REQUIRED WORK
Go through the listing and return every line with "from" in it.

------

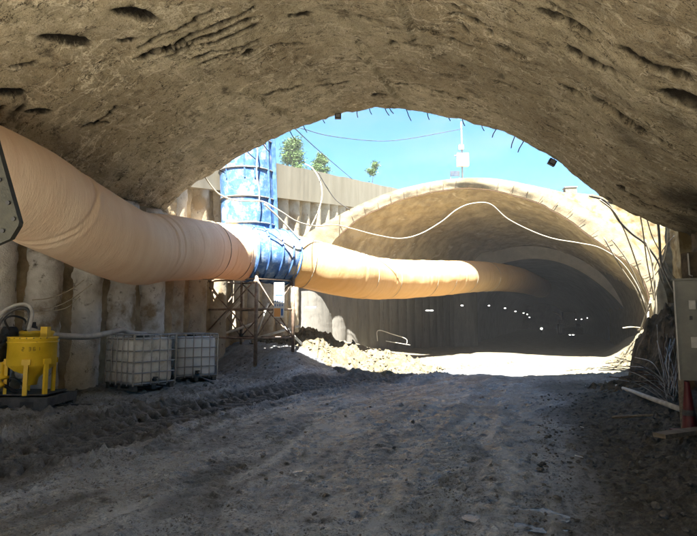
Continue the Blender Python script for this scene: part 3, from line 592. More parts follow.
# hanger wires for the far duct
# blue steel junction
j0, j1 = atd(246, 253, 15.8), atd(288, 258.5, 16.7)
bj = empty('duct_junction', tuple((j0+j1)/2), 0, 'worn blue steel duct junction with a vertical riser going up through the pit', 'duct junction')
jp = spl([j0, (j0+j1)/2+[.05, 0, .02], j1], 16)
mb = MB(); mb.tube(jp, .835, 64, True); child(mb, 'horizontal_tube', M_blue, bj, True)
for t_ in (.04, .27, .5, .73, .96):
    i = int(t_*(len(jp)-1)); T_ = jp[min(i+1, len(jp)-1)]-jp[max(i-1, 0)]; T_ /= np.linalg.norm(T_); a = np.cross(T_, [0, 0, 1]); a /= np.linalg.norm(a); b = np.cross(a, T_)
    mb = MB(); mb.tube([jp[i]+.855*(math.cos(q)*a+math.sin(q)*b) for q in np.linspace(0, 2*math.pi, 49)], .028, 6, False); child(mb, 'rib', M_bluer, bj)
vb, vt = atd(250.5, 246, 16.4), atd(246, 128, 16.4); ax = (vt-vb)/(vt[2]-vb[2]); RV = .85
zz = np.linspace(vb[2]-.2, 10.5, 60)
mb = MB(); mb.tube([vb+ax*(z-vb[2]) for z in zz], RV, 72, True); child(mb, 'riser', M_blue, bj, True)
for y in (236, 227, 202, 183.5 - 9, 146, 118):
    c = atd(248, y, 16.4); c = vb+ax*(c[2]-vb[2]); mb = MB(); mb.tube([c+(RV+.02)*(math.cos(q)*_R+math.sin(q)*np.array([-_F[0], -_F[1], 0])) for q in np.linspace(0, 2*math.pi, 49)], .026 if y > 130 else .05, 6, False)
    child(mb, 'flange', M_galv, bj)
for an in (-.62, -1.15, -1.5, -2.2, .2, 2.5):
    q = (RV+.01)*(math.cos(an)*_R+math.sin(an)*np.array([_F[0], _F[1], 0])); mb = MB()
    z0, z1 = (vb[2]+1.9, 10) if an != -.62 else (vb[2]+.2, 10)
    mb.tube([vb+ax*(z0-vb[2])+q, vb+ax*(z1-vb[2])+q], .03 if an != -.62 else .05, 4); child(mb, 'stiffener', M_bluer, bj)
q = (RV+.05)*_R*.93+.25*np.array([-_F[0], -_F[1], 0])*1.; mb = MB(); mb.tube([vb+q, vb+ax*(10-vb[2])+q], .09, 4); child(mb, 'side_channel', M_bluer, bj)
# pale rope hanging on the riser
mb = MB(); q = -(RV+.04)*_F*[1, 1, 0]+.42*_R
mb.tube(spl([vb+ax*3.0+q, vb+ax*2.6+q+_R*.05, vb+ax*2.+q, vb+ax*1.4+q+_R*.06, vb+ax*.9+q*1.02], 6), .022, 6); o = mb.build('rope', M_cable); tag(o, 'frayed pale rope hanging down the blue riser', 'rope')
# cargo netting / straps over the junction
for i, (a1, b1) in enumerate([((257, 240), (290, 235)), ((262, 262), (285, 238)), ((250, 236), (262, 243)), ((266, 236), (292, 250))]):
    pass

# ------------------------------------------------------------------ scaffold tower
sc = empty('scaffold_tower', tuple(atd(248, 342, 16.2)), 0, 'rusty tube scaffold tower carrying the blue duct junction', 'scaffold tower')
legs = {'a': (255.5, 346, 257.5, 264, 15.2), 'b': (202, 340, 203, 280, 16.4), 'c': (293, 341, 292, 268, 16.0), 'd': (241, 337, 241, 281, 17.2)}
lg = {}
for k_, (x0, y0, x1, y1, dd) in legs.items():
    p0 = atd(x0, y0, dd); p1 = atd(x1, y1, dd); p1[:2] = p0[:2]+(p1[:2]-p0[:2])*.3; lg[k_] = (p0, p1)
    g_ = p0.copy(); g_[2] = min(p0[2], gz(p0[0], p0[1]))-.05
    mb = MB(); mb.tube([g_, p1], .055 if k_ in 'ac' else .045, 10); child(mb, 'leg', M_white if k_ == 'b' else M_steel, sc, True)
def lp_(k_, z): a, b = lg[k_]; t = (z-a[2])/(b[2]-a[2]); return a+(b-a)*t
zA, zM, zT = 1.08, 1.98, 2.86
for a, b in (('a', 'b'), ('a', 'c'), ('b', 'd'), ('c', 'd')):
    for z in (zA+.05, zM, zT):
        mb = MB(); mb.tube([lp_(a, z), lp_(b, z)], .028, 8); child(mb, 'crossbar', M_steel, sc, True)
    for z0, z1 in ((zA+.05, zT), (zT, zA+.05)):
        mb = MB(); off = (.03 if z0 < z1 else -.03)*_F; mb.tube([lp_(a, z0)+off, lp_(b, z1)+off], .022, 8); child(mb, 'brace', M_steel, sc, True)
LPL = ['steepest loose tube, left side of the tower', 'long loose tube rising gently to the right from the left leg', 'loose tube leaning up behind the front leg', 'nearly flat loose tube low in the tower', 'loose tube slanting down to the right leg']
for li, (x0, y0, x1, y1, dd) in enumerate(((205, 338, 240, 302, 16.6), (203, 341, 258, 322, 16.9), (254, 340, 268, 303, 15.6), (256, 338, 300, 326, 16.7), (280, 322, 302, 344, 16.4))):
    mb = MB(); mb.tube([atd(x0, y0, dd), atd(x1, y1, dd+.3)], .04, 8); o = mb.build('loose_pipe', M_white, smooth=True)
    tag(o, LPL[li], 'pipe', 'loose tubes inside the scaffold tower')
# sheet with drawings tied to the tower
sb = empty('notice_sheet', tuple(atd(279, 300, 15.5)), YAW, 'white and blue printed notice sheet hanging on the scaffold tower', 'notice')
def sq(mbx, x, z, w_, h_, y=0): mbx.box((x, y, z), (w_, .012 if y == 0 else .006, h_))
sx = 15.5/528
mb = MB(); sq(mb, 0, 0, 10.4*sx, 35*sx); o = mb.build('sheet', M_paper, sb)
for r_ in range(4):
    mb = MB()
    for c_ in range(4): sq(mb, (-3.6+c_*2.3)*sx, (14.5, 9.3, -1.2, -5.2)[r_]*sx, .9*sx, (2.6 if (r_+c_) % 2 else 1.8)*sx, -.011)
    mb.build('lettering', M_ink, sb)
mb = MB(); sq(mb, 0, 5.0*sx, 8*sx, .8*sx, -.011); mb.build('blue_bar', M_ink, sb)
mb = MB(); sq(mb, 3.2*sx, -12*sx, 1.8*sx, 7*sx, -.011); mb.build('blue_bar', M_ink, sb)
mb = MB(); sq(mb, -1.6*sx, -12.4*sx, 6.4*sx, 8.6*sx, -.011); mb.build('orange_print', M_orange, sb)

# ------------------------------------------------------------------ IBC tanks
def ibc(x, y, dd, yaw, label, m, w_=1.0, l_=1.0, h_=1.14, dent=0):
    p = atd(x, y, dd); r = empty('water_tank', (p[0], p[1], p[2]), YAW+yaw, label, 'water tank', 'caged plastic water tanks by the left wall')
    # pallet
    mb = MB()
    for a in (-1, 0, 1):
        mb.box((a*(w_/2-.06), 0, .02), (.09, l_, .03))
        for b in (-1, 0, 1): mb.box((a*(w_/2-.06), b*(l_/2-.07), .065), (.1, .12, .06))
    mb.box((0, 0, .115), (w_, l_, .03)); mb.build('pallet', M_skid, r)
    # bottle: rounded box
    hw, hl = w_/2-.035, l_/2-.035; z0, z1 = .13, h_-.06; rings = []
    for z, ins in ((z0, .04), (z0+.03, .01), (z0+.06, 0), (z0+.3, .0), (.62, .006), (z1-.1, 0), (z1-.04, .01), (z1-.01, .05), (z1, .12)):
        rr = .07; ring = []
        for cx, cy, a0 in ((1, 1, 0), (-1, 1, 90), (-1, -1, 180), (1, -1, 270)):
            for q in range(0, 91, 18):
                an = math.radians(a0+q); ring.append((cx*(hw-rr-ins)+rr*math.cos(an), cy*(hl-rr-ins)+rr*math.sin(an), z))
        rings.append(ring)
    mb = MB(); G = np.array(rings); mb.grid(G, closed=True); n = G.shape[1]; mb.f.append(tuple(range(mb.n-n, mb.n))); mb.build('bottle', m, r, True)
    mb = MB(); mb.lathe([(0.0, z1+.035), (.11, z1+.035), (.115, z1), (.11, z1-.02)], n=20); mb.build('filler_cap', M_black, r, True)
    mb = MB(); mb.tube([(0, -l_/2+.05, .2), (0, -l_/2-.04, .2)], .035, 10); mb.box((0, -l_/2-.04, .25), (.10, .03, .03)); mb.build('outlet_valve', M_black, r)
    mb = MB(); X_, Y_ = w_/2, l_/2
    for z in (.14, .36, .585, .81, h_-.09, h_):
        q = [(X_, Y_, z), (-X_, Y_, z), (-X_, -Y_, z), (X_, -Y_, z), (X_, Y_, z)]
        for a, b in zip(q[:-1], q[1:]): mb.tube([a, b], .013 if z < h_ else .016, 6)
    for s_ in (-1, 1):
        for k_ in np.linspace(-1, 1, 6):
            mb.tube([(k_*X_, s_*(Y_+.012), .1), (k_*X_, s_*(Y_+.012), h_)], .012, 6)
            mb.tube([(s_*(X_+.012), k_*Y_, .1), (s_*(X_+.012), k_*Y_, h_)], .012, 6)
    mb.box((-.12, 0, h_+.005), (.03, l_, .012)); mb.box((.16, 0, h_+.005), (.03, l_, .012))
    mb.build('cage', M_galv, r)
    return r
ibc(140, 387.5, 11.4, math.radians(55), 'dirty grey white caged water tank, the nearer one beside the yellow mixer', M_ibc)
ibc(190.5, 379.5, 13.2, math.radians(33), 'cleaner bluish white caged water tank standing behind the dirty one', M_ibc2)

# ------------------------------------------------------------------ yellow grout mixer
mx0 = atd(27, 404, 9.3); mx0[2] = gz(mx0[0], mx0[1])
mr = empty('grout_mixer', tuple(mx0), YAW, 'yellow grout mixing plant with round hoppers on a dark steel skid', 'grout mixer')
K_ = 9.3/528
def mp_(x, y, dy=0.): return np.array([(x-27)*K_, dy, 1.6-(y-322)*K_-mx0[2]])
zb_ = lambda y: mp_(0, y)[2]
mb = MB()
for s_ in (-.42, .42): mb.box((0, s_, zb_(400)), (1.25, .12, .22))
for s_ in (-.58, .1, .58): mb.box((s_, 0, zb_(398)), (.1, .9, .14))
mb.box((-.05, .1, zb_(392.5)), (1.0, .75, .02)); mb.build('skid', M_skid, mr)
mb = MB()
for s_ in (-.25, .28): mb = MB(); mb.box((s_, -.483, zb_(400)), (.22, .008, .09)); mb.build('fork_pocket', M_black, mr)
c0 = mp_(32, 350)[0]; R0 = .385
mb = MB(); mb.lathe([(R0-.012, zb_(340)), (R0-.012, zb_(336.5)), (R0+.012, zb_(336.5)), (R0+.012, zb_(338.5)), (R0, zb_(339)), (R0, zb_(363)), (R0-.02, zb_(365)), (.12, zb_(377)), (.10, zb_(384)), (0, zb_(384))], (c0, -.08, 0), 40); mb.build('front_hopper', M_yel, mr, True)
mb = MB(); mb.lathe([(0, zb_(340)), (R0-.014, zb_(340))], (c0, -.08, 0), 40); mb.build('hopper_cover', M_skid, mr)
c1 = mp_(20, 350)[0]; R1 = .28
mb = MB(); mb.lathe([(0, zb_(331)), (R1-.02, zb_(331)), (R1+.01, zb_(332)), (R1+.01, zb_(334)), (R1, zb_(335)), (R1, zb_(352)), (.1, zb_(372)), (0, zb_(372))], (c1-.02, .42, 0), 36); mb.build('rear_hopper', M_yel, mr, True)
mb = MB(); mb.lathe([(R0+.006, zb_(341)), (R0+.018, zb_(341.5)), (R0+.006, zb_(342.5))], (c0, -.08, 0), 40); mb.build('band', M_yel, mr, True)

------

RESPONSE TO THE EXERCISE
Continue the Blender Python script for this scene: part 3, from line 592. More parts follow.
LPL = ['steepest loose tube, left side of the tower', 'long loose tube rising gently to the right from the left leg', 'loose tube leaning up behind the front leg', 'nearly flat loose tube low in the tower', 'loose tube slanting down to the right leg']